MOSCOW — Russians turned out by the tens of thousands on Sunday to mourn an opposition leader who was murdered only a few steps from the Kremlin, amid fears that his death was the beginning of a new wave of violence.
Crowds waving Russia’s tricolor flag and carrying signs that said “Propaganda Kills” filed through Moscow’s heart, making a pilgrimage to the spot where Boris Nemtsov was gunned down under the Kremlin’s towers.
The killing was the highest-profile political assassination in Russia during the 15-year rule of President Vladimir Putin.
Although the numbers appeared to rival some of the largest protests during a wave of opposition rallies three years ago, few retained their old hopes for change.
Instead, many said they felt more vulnerable than ever after a year in which intimidating and fervent support for Putin after the annexation of Crimea carried an implicit threat against those who disagree.
Those who braved Sunday’s gloomy weather said that the Friday night slaying was a frightening sign that people who disagree with Russia’s aggressive mainstream risk their lives for saying so publicly. Many said they were now cautious about what they shared with their colleagues or published on social media.
“They really want to instigate fear. And they have been partially successful at doing that,” said Vladimir Milov, a politician who had worked withNemtsov in recent weeks to organize an opposition rally that transformed into memorial after the murder late Friday night.
Milov said that many Kremlin critics were now thinking about leaving Russia, convinced that killers would soon come for them, too.

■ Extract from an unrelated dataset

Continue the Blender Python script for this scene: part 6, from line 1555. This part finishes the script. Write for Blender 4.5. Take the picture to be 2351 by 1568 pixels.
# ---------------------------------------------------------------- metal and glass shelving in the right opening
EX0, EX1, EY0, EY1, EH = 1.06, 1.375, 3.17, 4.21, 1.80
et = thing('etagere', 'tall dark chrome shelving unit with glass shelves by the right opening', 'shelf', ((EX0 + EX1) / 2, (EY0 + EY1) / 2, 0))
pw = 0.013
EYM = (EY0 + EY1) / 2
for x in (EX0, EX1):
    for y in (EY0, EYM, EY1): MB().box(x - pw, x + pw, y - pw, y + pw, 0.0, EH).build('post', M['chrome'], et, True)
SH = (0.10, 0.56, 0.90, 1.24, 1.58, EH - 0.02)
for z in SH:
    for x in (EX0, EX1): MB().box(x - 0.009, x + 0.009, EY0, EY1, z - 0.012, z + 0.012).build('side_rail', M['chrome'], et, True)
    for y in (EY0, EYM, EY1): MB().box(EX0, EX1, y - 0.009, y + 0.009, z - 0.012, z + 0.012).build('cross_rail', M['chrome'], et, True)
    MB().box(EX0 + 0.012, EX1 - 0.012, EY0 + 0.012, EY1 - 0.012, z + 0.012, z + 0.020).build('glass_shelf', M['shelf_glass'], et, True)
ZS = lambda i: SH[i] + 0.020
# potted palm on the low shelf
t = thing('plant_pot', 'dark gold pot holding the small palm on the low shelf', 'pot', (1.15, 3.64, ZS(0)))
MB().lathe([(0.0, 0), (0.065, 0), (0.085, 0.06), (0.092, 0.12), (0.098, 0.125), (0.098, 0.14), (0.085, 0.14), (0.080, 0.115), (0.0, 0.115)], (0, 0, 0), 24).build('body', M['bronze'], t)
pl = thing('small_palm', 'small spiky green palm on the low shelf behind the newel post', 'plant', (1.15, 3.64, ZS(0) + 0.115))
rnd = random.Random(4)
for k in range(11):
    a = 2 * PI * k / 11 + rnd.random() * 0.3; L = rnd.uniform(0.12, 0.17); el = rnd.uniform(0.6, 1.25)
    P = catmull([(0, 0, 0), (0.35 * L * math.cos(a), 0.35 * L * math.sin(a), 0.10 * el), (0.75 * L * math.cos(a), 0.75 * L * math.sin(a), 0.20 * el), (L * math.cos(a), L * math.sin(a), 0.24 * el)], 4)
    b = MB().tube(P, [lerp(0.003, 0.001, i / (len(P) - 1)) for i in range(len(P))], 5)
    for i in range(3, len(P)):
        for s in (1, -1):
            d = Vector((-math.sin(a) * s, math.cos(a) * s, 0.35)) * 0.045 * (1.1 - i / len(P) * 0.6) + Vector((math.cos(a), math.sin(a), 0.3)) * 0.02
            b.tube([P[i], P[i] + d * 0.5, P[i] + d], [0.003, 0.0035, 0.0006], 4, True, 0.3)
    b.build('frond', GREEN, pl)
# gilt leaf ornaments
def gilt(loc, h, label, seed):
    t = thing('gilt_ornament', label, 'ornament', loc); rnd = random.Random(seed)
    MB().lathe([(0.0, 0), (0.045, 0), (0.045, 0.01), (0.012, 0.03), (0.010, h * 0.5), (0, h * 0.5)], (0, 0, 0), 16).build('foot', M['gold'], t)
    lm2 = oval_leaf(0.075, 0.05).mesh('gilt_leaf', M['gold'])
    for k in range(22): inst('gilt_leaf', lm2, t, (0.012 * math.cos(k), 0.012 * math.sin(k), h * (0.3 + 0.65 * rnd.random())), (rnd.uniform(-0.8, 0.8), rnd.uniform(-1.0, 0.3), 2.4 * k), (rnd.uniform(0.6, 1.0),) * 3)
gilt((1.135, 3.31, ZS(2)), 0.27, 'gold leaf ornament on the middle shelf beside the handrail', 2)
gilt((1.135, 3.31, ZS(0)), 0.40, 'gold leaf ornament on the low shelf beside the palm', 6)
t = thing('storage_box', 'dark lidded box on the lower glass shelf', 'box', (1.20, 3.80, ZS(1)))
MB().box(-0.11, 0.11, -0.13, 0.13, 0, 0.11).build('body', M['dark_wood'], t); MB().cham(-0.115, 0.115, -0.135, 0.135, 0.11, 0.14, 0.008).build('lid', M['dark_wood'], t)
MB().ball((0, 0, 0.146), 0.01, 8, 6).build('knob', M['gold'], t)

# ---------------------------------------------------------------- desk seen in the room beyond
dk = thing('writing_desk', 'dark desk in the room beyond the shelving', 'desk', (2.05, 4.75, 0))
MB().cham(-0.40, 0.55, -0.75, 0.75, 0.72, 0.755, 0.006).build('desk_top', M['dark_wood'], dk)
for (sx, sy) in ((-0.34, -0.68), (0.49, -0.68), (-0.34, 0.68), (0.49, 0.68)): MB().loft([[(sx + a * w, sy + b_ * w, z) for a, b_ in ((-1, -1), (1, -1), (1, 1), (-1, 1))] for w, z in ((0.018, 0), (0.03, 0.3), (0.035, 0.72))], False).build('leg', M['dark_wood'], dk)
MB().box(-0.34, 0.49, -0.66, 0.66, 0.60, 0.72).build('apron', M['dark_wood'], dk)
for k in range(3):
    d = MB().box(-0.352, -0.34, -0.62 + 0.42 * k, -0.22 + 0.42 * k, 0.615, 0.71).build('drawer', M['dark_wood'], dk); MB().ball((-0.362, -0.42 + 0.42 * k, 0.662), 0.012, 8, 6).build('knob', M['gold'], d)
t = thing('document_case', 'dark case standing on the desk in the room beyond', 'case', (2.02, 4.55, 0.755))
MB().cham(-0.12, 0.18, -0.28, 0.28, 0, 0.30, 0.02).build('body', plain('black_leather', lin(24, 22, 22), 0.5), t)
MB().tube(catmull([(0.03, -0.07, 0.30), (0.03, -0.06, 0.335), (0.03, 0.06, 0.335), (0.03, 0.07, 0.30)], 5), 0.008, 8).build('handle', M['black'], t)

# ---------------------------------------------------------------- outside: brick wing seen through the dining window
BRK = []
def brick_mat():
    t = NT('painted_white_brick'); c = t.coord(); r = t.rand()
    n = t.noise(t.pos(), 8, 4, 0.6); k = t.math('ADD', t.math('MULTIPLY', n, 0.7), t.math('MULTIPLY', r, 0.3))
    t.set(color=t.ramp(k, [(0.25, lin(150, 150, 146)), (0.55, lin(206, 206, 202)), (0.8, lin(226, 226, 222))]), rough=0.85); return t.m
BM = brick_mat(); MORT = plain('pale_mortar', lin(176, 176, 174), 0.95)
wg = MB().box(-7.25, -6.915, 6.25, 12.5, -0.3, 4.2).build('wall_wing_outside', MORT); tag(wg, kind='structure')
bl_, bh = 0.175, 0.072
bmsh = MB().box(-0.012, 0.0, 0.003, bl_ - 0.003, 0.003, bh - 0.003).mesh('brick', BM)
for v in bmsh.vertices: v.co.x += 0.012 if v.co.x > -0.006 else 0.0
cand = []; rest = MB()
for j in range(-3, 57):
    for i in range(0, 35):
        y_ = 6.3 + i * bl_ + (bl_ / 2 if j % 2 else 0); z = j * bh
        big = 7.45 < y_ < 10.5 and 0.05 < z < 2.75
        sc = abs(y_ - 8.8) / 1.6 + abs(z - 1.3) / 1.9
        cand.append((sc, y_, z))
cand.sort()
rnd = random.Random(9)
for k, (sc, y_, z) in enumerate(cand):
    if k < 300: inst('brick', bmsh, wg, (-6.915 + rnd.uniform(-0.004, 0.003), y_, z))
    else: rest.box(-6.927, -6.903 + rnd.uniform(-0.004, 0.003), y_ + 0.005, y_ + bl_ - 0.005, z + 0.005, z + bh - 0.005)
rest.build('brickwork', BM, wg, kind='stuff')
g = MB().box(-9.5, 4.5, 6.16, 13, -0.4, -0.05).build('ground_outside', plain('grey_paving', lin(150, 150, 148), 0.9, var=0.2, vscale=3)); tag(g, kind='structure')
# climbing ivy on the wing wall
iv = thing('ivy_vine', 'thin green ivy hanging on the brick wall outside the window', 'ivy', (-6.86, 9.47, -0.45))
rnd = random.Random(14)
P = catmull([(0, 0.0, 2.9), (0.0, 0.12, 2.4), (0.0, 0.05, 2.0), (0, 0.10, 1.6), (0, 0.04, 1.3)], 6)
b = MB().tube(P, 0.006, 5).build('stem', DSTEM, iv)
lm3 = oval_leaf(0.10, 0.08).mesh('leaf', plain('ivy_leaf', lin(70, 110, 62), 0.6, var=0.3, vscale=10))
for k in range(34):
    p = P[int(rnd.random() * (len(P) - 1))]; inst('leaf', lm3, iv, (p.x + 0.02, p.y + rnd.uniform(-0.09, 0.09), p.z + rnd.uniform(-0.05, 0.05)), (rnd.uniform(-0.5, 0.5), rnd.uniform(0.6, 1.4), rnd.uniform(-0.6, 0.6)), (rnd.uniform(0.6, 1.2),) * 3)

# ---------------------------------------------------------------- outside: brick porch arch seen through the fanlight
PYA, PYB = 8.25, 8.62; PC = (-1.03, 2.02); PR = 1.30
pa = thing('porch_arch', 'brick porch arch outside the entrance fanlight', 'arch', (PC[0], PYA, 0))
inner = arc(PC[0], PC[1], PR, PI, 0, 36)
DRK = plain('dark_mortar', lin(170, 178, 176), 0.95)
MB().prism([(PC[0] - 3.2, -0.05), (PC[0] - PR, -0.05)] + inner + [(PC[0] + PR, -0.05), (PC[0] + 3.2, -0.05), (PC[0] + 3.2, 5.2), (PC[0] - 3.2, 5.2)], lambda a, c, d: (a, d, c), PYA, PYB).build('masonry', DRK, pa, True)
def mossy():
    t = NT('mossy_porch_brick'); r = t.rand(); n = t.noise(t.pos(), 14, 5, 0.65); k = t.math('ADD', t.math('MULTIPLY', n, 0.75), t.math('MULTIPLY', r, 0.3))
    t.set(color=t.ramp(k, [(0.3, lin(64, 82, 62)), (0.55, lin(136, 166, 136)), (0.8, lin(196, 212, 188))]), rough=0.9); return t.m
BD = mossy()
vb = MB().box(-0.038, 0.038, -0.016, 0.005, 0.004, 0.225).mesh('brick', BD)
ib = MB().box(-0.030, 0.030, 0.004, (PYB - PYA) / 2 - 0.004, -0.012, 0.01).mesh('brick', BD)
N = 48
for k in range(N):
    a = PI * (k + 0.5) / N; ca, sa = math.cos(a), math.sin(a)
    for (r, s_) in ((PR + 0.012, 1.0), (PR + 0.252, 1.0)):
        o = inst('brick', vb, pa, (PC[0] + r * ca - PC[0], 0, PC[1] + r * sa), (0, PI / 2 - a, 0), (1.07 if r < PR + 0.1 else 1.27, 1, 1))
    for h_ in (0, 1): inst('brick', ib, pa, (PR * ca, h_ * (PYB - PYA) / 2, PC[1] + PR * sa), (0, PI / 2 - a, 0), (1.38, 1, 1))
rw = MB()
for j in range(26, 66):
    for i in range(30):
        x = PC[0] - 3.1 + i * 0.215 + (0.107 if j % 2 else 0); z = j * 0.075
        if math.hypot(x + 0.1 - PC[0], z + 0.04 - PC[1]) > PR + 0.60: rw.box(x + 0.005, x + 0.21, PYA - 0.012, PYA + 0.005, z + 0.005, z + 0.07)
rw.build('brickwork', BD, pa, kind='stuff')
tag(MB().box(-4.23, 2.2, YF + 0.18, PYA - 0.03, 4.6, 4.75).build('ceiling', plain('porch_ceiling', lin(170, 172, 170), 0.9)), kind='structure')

“We will need to revisit the whole strategy after what happened,” he said.
Milov said that he and other leaders vowed to stay, but whether they will be as effective without their slain partner was a separate question. He said that Nemtsov was often the key person who knit together their sometimes fractious parts into a workable alliance.

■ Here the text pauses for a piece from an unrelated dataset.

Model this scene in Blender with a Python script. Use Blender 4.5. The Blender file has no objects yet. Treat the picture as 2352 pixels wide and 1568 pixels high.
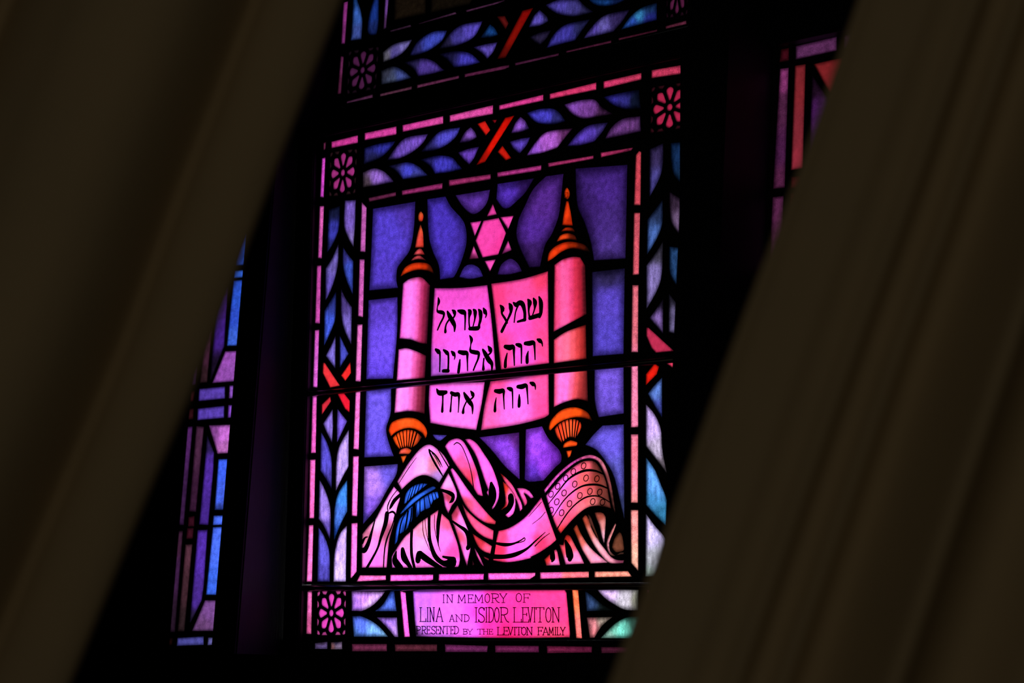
import bpy, bmesh, math, random
import numpy as np
from mathutils import Vector, Matrix, geometry

scene = bpy.context.scene
COL = scene.collection
random.seed(4)

# ------------------------------------------------------------------ camera
cam_data = bpy.data.cameras.new('camera')
cam = bpy.data.objects.new('camera', cam_data)
COL.objects.link(cam)
RC = Matrix([[0.729177, -0.081944, -0.679401], [0.681865, 0.171095, 0.711186], [0.057965, -0.981841, 0.180633]])                      # camera axes (right, down, forward) in the world
cam.matrix_world = Matrix.Translation([3.32906, -3.48481, 1.3149]) @ Matrix(((RC[0][0], -RC[0][1], -RC[0][2]),
                                                       (RC[1][0], -RC[1][1], -RC[1][2]),
                                                       (RC[2][0], -RC[2][1], -RC[2][2]))).to_4x4()
cam_data.sensor_width = 36.0
cam_data.lens = 36.0 * 4900.0 / 2352.0
cam_data.clip_start = 0.05
cam_data.dof.use_dof = True
cam_data.dof.focus_distance = 4.85
cam_data.dof.aperture_fstop = 3.6
scene.camera = cam

# ------------------------------------------------------------------ light and exposure
vs = scene.view_settings
vs.view_transform = 'Standard'
vs.look = 'None'
vs.exposure = 0.0
vs.gamma = 1.0
vs.use_curve_mapping = False
scene.cycles.transparent_max_bounces = 16
world = bpy.data.worlds.new('world')
scene.world = world
world.use_nodes = True
world.node_tree.nodes['Background'].inputs[0].default_value = (0.6, 0.7, 1.0, 1)
world.node_tree.nodes['Background'].inputs[1].default_value = 0.0004


def area(name, loc, target, sx, sy, power, color):
    d = bpy.data.lights.new(name, 'AREA')
    d.shape = 'RECTANGLE'
    d.size, d.size_y, d.energy, d.color = sx, sy, power, color
    o = bpy.data.objects.new(name, d)
    COL.objects.link(o)
    o.location = loc
    o.rotation_euler = (Vector(target) - Vector(loc)).to_track_quat('-Z', 'Y').to_euler()
    return o


ZW = 1.45
# unseen lamps added behind the glass to light it, and the dim warm lamp of the room
area('added_backlight', (-0.1, 1.5, 2.25), (-0.1, 0, 2.25), 4.2, 3.6, 38.0, (1.0, 1.0, 1.0))
area('added_backlight', (-0.08, 0.95, 1.62), (-0.08, 0, 1.72), 1.3, 0.7, 15.5, (1.0, 1.0, 1.0))  # added low down to brighten the lower panes
area('room_lamp', Vector([3.32906, -3.48481, 1.3149]) - Vector([-0.69076, 0.72308, 0.0]) * 1.3 - Vector([0.72308, 0.69076, 0.0]) * 0.15 + Vector((0, 0, 0.7)), Vector([2.01661, -2.11096, 1.3149]) + Vector((0.1, 0, 0.1)), 0.4, 0.4, 3.3, (1.0, 0.87, 0.64))


# ------------------------------------------------------------------ materials
def linear(c):
    return np.where(c <= 0.04045, c / 12.92, ((c + 0.055) / 1.055) ** 2.4)


def new_mat(name):
    m = bpy.data.materials.new(name)
    m.use_nodes = True
    n = m.node_tree.nodes
    for x in list(n):
        if x.type != 'OUTPUT_MATERIAL':
            n.remove(x)
    return m, n, m.node_tree.links, n['Material Output']


def plain(name, color, rough=0.6, metal=0.0, bump=None, grain=0.0, scale=(1, 1, 1)):
    m, n, l, out = new_mat(name)
    b = n.new('ShaderNodeBsdfPrincipled')
    b.inputs['Base Color'].default_value = (*color, 1)
    b.inputs['Roughness'].default_value = rough
    b.inputs['Metallic'].default_value = metal
    l.new(b.outputs[0], out.inputs[0])
    if bump or grain:
        tc = n.new('ShaderNodeTexCoord')
        mp = n.new('ShaderNodeMapping')
        mp.inputs['Scale'].default_value = scale
        nz = n.new('ShaderNodeTexNoise')
        nz.inputs['Scale'].default_value = bump or 60
        nz.inputs['Detail'].default_value = 5
        l.new(tc.outputs['Object'], mp.inputs[0])
        l.new(mp.outputs[0], nz.inputs[0])
        if bump:
            bp = n.new('ShaderNodeBump')
            bp.inputs['Strength'].default_value = 0.3
            bp.inputs['Distance'].default_value = 0.002
            l.new(nz.outputs[0], bp.inputs['Height'])
            l.new(bp.outputs[0], b.inputs['Normal'])
        if grain:
            mr = n.new('ShaderNodeMapRange')
            mr.inputs['To Min'].default_value = 1 - grain
            mr.inputs['To Max'].default_value = 1 + grain
            mx = n.new('ShaderNodeVectorMath')
            mx.operation = 'SCALE'
            mx.inputs[0].default_value = color
            l.new(nz.outputs[0], mr.inputs[0])
            l.new(mr.outputs[0], mx.inputs['Scale'])
            l.new(mx.outputs[0], b.inputs['Base Color'])
    return m


def glass_mat(name, fine, coarse, streak=(1, 1, 1)):
    """painted antique glass: piece colours that also hold the uneven light behind them, mottled, passing light through"""
    m, n, l, out = new_mat(name)
    at = n.new('ShaderNodeAttribute')
    at.attribute_name = 'glass'
    tc = n.new('ShaderNodeTexCoord')
    mp = n.new('ShaderNodeMapping')
    mp.inputs['Scale'].default_value = streak
    l.new(tc.outputs['Object'], mp.inputs[0])
    facs = []
    for sc_, amp, det in ((420.0, fine, 2.0), (70.0, coarse, 3.0)):
        nz = n.new('ShaderNodeTexNoise')
        nz.inputs['Scale'].default_value = sc_
        nz.inputs['Detail'].default_value = det
        l.new(mp.outputs[0], nz.inputs[0])
        mr = n.new('ShaderNodeMapRange')
        mr.inputs['From Min'].default_value = 0.34
        mr.inputs['From Max'].default_value = 0.66
        mr.inputs['To Min'].default_value = 1 - amp
        mr.inputs['To Max'].default_value = 1 + amp
        l.new(nz.outputs[0], mr.inputs[0])
        facs.append(mr)
    mul = n.new('ShaderNodeMath')
    mul.operation = 'MULTIPLY'
    l.new(facs[0].outputs[0], mul.inputs[0])
    l.new(facs[1].outputs[0], mul.inputs[1])
    sc = n.new('ShaderNodeVectorMath')
    sc.operation = 'SCALE'
    l.new(at.outputs['Color'], sc.inputs[0])
    l.new(mul.outputs[0], sc.inputs['Scale'])
    t = n.new('ShaderNodeBsdfTranslucent')
    l.new(sc.outputs[0], t.inputs[0])
    l.new(t.outputs[0], out.inputs[0])
    return m


def clear_mat(name, color):
    m, n, l, out = new_mat(name)
    t = n.new('ShaderNodeBsdfTransparent')
    t.inputs[0].default_value = (*color, 1)
    l.new(t.outputs[0], out.inputs[0])
    return m


M_GLASS = glass_mat('painted_glass', 0.1, 0.12)
M_MOTTLED = glass_mat('mottled_glass', 0.3, 0.26)
M_STREAKY = glass_mat('streaky_glass', 0.3, 0.34, (1.8, 1, 0.7))
M_BACK = clear_mat('clear_glass_back', (1, 1, 1))
M_LEAD = plain('lead_came', (0.012, 0.012, 0.014), 0.7)
M_PAINT = plain('black_vitreous_paint', (0.006, 0.004, 0.006), 0.9)
M_THIN = clear_mat('thin_vitreous_paint', (0.14, 0.02, 0.15))
M_IRON = plain('iron_bar', (0.05, 0.045, 0.045), 0.35, 0.8)
M_WOOD = plain('dark_stained_oak', (0.007, 0.009, 0.02), 0.55, 0, 30, 0.4, (12, 12, 1))
M_WALL = plain('dark_plaster', (0.02, 0.018, 0.016), 0.9, 0, 40, 0.2)
M_FLOOR = plain('dark_floor_boards', (0.03, 0.02, 0.014), 0.6, 0, 20, 0.3, (1, 14, 1))


def cloth_mat():
    m, n, l, out = new_mat('olive_brown_curtain_cloth')
    b = n.new('ShaderNodeBsdfPrincipled')
    b.inputs['Roughness'].default_value = 0.95
    b.inputs['Specular IOR Level'].default_value = 0.1
    tc = n.new('ShaderNodeTexCoord')
    w1 = n.new('ShaderNodeTexNoise')
    w1.inputs['Scale'].default_value = 900
    w2 = n.new('ShaderNodeTexNoise')
    w2.inputs['Scale'].default_value = 14
    l.new(tc.outputs['Object'], w1.inputs[0])
    l.new(tc.outputs['Object'], w2.inputs[0])
    cr = n.new('ShaderNodeMix')
    cr.data_type = 'RGBA'
    cr.inputs['A'].default_value = (0.50, 0.40, 0.25, 1)
    cr.inputs['B'].default_value = (0.56, 0.43, 0.26, 1)
    l.new(w2.outputs[0], cr.inputs['Factor'])
    l.new(cr.outputs['Result'], b.inputs['Base Color'])
    bp = n.new('ShaderNodeBump')
    bp.inputs['Strength'].default_value = 0.25
    bp.inputs['Distance'].default_value = 0.0005
    l.new(w1.outputs[0], bp.inputs['Height'])
    l.new(bp.outputs[0], b.inputs['Normal'])
    l.new(b.outputs[0], out.inputs[0])
    return m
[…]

“It will be much harder to manage this coalition situation without him,” he said.
Moscow police said that 21,000 people had come to the rally, though their numbers are reliably low. Organizers and local media said the figures were closer to 50,000, similar to opposition rallies in 2011 and 2012 that shook the Kremlin.
The crowds — young and old, nationalist and pacifist — clogged major arteries in central Moscow to commemorate a 55-year-old physicist-turned-politician who once looked as though he had a shot at the presidency.
Many people at the march said the murder was a turning point, and not for the better.
“The overall environment of terror is coming from the television and from people on the streets,” said Vladimir Melnik, 32, who works in finance. “People are starting to hate each other.”